03-04-2021: The Matrix and Dodging Bullets

You may or may not be a fan of the movie series, entitled "The Matrix" and variants of that name. Several scenes show various participants (the bad guys and the hero) being able to dodge bullets.


This current market reminds me of those scenes. Picking a bull or bear strategy is like dodging bullets... not an easy thing to do, even for Keanu Reeves in the Matrix.



Here is the data situation:

  • The market, from an historic perspective, is about 4 EMs above the 200 DMA. That puts the market squarely in the OB condition and that means we should be in the process of going to cash... (meaning, we raise stops to 0.25 EMs)... but...

  • The market, from a current historic level of 12-month's of volatility is only about 1.5 EMs above the 200 DMA, which means the market is not OverBought (OB) at all.. IF you assume that the current level of volatility is "normal".

  • You would have to assume that we are in a "new normal" to believe the historic value of one standard deviation (less than 5%) is to be ignored and that the current value of one standard deviation (over 11%) is the new normal. Taking this new normal position seems to defy a certain level of common sense.

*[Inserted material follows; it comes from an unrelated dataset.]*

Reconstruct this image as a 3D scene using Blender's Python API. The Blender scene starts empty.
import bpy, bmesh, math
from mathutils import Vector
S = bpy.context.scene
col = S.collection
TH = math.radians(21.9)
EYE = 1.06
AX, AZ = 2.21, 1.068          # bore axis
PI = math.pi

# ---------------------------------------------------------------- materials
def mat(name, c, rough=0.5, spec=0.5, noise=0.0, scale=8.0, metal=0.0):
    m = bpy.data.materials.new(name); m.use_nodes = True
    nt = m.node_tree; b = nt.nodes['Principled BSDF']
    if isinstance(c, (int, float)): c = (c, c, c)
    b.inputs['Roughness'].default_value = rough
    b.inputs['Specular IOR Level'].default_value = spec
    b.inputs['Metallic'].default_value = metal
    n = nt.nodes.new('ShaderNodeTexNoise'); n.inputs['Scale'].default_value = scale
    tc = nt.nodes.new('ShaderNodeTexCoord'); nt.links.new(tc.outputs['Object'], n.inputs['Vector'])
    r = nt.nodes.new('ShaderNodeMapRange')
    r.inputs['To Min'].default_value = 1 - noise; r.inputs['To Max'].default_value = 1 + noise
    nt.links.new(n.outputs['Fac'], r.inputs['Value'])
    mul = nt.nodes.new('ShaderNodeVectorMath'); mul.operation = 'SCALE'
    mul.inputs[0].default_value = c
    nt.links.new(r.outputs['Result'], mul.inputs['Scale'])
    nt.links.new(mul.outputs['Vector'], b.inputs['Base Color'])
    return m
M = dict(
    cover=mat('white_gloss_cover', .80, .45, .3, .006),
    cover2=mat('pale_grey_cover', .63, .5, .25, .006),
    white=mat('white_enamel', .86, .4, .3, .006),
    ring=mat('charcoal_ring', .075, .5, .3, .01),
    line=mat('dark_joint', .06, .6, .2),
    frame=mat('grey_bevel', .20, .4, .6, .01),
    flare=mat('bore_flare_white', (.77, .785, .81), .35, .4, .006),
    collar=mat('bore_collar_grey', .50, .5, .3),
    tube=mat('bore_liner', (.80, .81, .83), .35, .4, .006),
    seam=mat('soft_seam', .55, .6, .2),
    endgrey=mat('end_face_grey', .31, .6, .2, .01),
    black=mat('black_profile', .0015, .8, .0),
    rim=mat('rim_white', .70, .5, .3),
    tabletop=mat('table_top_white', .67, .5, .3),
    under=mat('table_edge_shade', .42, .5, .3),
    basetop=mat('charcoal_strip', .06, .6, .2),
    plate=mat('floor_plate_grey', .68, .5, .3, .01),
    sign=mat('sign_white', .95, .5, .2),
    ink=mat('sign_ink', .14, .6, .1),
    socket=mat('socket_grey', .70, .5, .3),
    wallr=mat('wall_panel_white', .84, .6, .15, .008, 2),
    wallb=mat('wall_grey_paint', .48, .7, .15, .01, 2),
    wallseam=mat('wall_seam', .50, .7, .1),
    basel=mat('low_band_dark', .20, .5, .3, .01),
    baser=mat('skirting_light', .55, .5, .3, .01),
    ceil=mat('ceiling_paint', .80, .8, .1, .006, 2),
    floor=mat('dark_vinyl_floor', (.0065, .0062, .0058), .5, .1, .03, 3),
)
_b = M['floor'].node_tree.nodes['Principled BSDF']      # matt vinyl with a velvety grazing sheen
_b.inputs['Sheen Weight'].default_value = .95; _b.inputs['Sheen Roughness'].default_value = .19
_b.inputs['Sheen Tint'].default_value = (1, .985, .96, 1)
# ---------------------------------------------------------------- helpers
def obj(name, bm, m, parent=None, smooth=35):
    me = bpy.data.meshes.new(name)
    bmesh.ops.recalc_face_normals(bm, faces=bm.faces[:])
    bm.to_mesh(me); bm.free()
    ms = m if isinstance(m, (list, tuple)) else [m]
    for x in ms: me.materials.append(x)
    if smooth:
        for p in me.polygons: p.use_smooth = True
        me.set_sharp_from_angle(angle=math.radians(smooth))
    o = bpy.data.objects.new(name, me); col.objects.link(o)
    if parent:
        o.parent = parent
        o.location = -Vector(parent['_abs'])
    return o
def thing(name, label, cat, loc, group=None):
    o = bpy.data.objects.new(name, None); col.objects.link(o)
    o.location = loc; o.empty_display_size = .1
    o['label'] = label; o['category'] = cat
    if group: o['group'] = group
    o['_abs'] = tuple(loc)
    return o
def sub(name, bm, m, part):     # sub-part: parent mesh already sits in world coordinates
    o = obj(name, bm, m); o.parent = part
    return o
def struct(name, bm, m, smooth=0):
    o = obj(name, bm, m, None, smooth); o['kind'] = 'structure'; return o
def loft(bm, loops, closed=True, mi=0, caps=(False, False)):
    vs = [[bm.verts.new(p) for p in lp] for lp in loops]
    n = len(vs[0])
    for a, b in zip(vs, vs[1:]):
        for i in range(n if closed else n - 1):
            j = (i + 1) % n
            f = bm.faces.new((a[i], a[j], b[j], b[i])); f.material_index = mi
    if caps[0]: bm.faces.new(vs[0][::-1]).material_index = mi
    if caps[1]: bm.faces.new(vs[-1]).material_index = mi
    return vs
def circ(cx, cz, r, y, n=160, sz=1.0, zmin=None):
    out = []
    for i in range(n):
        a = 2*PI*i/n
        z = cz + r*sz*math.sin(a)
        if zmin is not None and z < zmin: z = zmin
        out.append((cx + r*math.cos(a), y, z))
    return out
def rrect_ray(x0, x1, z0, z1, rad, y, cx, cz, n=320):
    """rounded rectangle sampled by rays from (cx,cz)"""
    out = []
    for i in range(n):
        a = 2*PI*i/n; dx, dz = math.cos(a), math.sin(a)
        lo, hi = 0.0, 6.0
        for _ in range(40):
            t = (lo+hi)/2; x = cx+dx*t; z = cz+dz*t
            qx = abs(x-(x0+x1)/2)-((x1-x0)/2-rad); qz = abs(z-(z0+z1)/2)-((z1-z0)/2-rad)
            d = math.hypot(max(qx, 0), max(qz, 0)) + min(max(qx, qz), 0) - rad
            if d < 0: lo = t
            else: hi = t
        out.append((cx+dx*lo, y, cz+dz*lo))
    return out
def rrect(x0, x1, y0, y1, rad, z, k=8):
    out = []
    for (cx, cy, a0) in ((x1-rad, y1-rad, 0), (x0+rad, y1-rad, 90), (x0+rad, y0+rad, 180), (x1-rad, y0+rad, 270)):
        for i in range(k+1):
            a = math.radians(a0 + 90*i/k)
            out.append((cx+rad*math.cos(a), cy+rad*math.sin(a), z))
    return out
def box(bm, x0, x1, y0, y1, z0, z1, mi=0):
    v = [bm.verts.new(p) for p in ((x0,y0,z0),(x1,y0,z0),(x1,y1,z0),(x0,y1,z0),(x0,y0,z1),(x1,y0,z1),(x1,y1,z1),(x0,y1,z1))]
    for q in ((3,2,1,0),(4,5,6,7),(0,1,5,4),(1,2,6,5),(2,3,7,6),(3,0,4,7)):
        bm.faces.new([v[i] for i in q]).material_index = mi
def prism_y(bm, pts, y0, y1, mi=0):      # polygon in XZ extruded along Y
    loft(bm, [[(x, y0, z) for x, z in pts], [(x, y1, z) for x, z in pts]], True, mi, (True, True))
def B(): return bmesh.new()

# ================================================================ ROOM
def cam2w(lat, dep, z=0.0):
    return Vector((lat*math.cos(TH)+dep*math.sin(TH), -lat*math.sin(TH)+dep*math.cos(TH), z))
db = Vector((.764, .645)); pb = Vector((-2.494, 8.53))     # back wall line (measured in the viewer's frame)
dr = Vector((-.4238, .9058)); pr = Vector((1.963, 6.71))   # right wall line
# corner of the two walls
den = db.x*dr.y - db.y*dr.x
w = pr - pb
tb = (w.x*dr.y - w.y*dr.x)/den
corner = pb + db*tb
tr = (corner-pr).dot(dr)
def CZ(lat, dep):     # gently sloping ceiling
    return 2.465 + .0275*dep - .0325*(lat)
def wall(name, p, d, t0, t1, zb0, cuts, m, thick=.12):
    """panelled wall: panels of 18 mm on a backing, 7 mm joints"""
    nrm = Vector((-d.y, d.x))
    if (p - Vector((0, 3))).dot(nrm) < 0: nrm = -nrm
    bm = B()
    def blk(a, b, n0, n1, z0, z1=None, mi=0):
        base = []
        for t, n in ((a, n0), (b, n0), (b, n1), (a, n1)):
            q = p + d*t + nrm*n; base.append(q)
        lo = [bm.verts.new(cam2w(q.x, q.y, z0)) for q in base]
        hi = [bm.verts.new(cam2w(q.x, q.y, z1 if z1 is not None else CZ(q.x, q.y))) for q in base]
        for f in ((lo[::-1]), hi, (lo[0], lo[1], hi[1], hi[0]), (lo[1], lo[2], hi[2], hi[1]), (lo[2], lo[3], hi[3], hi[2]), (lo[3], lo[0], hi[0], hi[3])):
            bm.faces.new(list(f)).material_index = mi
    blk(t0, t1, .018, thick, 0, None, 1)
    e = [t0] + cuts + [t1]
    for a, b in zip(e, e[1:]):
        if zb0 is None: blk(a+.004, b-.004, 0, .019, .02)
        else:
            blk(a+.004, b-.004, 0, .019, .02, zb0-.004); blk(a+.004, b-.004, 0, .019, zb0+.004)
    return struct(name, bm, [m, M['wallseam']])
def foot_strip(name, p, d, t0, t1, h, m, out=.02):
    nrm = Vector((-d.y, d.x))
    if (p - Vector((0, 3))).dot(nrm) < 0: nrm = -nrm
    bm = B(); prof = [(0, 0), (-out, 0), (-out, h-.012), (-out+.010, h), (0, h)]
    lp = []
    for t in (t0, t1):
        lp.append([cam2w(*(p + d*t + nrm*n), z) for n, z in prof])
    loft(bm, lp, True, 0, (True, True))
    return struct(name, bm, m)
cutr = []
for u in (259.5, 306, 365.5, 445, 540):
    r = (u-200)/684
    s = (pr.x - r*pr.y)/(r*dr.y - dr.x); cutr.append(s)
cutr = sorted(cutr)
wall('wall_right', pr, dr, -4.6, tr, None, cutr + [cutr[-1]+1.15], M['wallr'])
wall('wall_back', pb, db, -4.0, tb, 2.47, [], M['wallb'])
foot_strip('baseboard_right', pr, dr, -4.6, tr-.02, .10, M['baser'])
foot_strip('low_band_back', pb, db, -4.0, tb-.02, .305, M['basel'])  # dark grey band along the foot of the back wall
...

  • The higher the level of volatility, the higher the risk of market reversals which can be nothing more than whipsaws... or... the beginning of the next major bear market or bear market correction.

  • The historic analysis of data/trends/volatility/etc. support being long in well-defined bull-market trends, short (via inverse ETFs) in well-defined bear-market trends, and in cash if neither of those trends are clearly defined.

With the above in mind, and no clear trend one way or the other and even though the bias is more bearish than bullish, there are just not enough reasons to have capital exposed to this market... therefore, I've moved all but the DIS model to cash.


Why not move the DIS model to cash, you may very rightfully ask??


TG, LI and TQA are all growth-type models. DIS is not. DIS (Diversified Income Strategy) is designed to focus on income harvesting and not on capital appreciation. The model tends to hold Closed-End Funds (CEFs) for very short periods of time; typically just long enough to get the dividend and then exit the position once it trades back to the cost basis. Our goal is to get about 10%+ in income and, maybe, 1% or so in capital appreciation. That's the goal... mind you... NOT the promise.


Right now, we have a couple of positions that go ex-div in the next few days. We'll capture those divs (unless the holding moves up more than the div in the meantime, at which time, we'll simply sell and capture capital gains instead of the div) and then look for the earliest opportunity to sell at or above our cost basis.


The DIS model tends to hold more cash except for the very short time-periods around ex-div dates of our target list of CEFs. This has the added benefit of taking more risk off the table. While cash doesn't pay (hardly) anything, it also doesn't take on the risk of loss if/when these CEFs take a nosedive.


In closing... today we are sticking to the financial-Hippocratic Oath, which is to do no harm; and that means, except for DIS, we are now 100% in cash.